This blog is talking about the concept of degeneracy. Which is actually a horrible situation in following algorithm called simplex we will going to talk about.

Degeneracy

Consider the polyhedron in ${ \mathbb{R}^n }$ determined by the linear constraints

$$ \begin{equation} \begin{aligned} \bar{a_i}^\top \bar{x} &\leq b_i, \forall i \in L \\ \bar{a_i}^\top \bar{x} &= b_i, \forall i \in E \\ \bar{a_i}^\top \bar{x} &\geq b_i, \forall i \in G \\ \end{aligned} \end{equation} $$

Given a point ${ \bar{y}\in \mathbb{R}^n }$, let

$$ \begin{equation} \begin{aligned} L_{\bar{y}} = \{i\in L \mid \bar{a_i}^\top \bar{y} = b_i\} \\ E_{\bar{y}} = \{i\in E \mid \bar{a_i}^\top \bar{y} = b_i\} \\ G_{\bar{y}} = \{i\in G \mid \bar{a_i}^\top \bar{y} = b_i\} \\ \end{aligned} \end{equation} $$

be the subsets of indices corresponding to the linear constraints that are active at ${ \bar{y} }$.

Recall that the point ${ \bar{y} }$ is a basic solution, iff ${E_{\bar{y}}= E}$ and ${\dim \text{ } span \{\bar{a_i} \mid i \in E\cup L_{\bar{y}} \cup G_{\bar{y}}\} = n}$.

Assume ${\bar{y}}$ is a basic solution, we have

$$ \begin{equation} \begin{aligned} n &= \dim \text{ } span \{\bar{a_i} \mid i \in E\cup L_{\bar{y}} \cup G_{\bar{y}}\} \\ &\leq \dim \text{ } span \{\bar{a_i} \mid i \in E\} + \dim \text{ } span \{\bar{a_i} \mid i \in L_{\bar{y}} \cup G_{\bar{y}} \} \\ & \leq \dim \text{ } span \{\bar{a_i} \mid i \in E\} + \# (L_{\bar{y}} \cup G_{\bar{y}}) \end{aligned} \end{equation} $$

We now have ${ n \leq \dim \text{ } span \{\bar{a_i} \mid i \in E\} + \#(L_{\bar{y}} \cup G_{\bar{y}})}$, or equivalently,

$$ \#(L_{\bar{y}} \cup G_{\bar{y}}) \geq n- \dim \text{ } span \{\bar{a_i} \mid i \in E\} $$

Here, ${ \#(L_{\bar{y}} \cup G_{\bar{y}}) }$ is the number of ineqaulity constraints active at ${\bar{y}}$.

${ n- \dim \text{ } span \{\bar{a_i} \mid i \in E\}}$ means the dimension of the solution set of the linear system ${A\bar{x}=\bar{b}}$.

Definition: If the above inequality is strictly larger, we say ${\bar{y}}$ is a degenarate basic solution.

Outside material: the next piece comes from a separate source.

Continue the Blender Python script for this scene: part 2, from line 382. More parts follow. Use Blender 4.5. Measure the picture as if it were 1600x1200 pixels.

Else, we take equal here, we say ${\bar{y}}$ is a non-degenarate basic solution.

Degeneracy in Geometric

In fact, we noticed that the degeneracy situation happens to the basic solution that are over-determined, that means the the number of hyperplanes that are passing through ${\bar{y})}$ is greater than the dimension of whole space.

Degenerate basic solution in Std form

Definition: Given a basic solution ${\bar{y}}$ of a standard form polyhedron ${P = \{\bar{x} \in \mathbb{R}^n \mid A\bar{x} = \bar{b}, \bar{x}\geq \bar{0}\}}$. We say that ${\bar{y}}$ is a degenerate basic solution if

$$ \#(L_{\bar{y}} \cup G_{\bar{y}}) > n- \dim \text{ } span \{\bar{a_i} \mid i \in E\} $$

i.e. more than ${n-rank(A)}$ of components of ${\bar{y}}$ are zero.

Observation

• At a non-degenerate basic solution of a std form polyhedron ${P=\{\bar{x}\in \mathbb{R}^n \mid A\bar{x} = \bar{b},\bar{x}\geq \bar{0}\}}$, exactly ${n-rank(A)}$ constraints ${x_i \geq 0}$ are active, namely all ${n-rank(A)}$ non-basic variables are zero and all basic variables are non-zero.

• At a degenerate basic solution of a std form polyhedron ${P=\{\bar{x}\in \mathbb{R}^n \mid A\bar{x} = \bar{b},\bar{x}\geq \bar{0}\}}$, more than ${n-rank(A)}$ constraints ${x_i \geq 0}$ are active, namely all ${n-rank(A)}$ non-basic variables are zero and at least one of the basic variables is zero.